Cousy Has Concerns About Today's Game

With snow moving across New England, Bob Cousy, one of the National Basketball Association's all-time greats, decides he will stay home rather than venture out to that night's Boston Celtics game.

He does not sound especially disappointed during a phone interview that he conducts from his Worcester, Mass., residence, some 35 miles away.

Cousy has seen countless NBA games since his retirement in 1963, and although an analyst on Celtic road telecasts, he confesses to being "tired and bored" of watching the endless succession of ordinary contests.

"Some of it has to do with the way the game is played now," he observes, "the other is that the motivation of the athletes has been eroded by no-cut, guaranteed contracts that pay athletes millions of dollars for playing a child's game. You can be good, bad, or indifferent and still get $120 million."

As a result, Cousy contends, the sports world gets less bang per buck out of its protagonists than it once did. "When I see players going through the motions or giving what our old mentor [Celtic coach] Red Auerbach used to call 'false hustle,' that's a turnoff for me and I lose interest."

These hollow efforts, he claims, have led to constant upsets, as good teams struggle to find a spark.

"I enjoy the NBA during the playoffs," he says of the postseason, when everybody's concentration presumably intensifies.

Cousy was the playmaking guard on the NBA's most dominant team. The Celtics won six championships in the seven years before his tearful retirement, punctuated by a fan's "We love ya Cooz" bellow from a Boston Garden balcony.

Having graduated from Holy Cross in Worcester, Cousy was a natural for the struggling Boston franchise. In 1950, however, he was headed for Illinois/Iowa as the first draft choice of the Tri-Cities Blackhawks, who traded him to the Chicago Stags. But when the Stags folded, the Celtics drew his rights out of a hat.

His acquisition catalyzed the team, especially once center Bill Russell arrived in 1956.

Cousy finds it ironic that he became known as "the Houdini of the Hardwood" for his moments of freewheeling brilliance - most noticeably, behind-the-back dribbling and no-look passing.

Despite the flashy, unorthodox moves, Cousy claims his "entire life has been led very conservatively. I played conservatively. I coached conservatively." And to this day, he prefers Worcester to Boston because he likes the smaller-town feel and the privacy it affords.

"Nobody believes me, but I never worked on any of these [ball-handling] things before I did them," he says. "Literally I would do them in the game for the first time. I was just blessed with those kind of skills. I was ahead of my time. What I was doing then every 12-year-old in the school yard does now, and probably with more panache."

Besides being an innovative playmaker, Cousy pioneered in another area: He started the players' association in 1955. "I'm not sure I'm happy with the way the players' association has evolved, but that's another subject," he says.

When the association was founded, he adds, every club was operating in the red.

He has been amazed by the NBA's spectacular modern growth.
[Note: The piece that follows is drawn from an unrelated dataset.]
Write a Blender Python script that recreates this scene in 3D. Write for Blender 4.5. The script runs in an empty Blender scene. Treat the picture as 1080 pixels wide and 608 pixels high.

Speaking for players of his era, he says, "In our wildest imagination I don't think any of us could even come close to conjuring up what's been done marketing-wise. Basketball just fits [today's world] in every way, which is why I firmly believe in the next five years it will become the No. 1 sport [internationally]."

He thinks it will even surpass soccer, a sport he once served for five years as commissioner of the American Soccer League. The shoestring operation eventually failed and Cousy stands by his views of the sport. Soccer's rules, he's convinced, must be modified for North American fans to create more goal-mouth activity, not necessarily more scoring.

As for his beloved basketball, Cousy says he occasionally hears complaints about "the big monsters who just slam-dunk."

"If the game is an art form," he says, "the art is in the play development, the transitional game, the passing, the dribbling, etc." In other words, the game played below the rim.

For a while Cousy, at 6 ft., 1 in., was a spokesman for a pro league for players 6 ft., 4 in. and under, which folded. Today, he's still an advocate of the concept as organizer of the Bob Cousy 6-foot-2 and Under International Basketball Tournament played in Worcester. Last summer 22 countries participated in the benefit event and now Cousy wants to add a women's division and attract corporate backing.

The NBA gave the event some support last time and he's talked to the league about escalating its commitment. Clearly, as a former player he knows the league's not broke, so he most likely will drive hard to the goal, in typical Cousy fashion.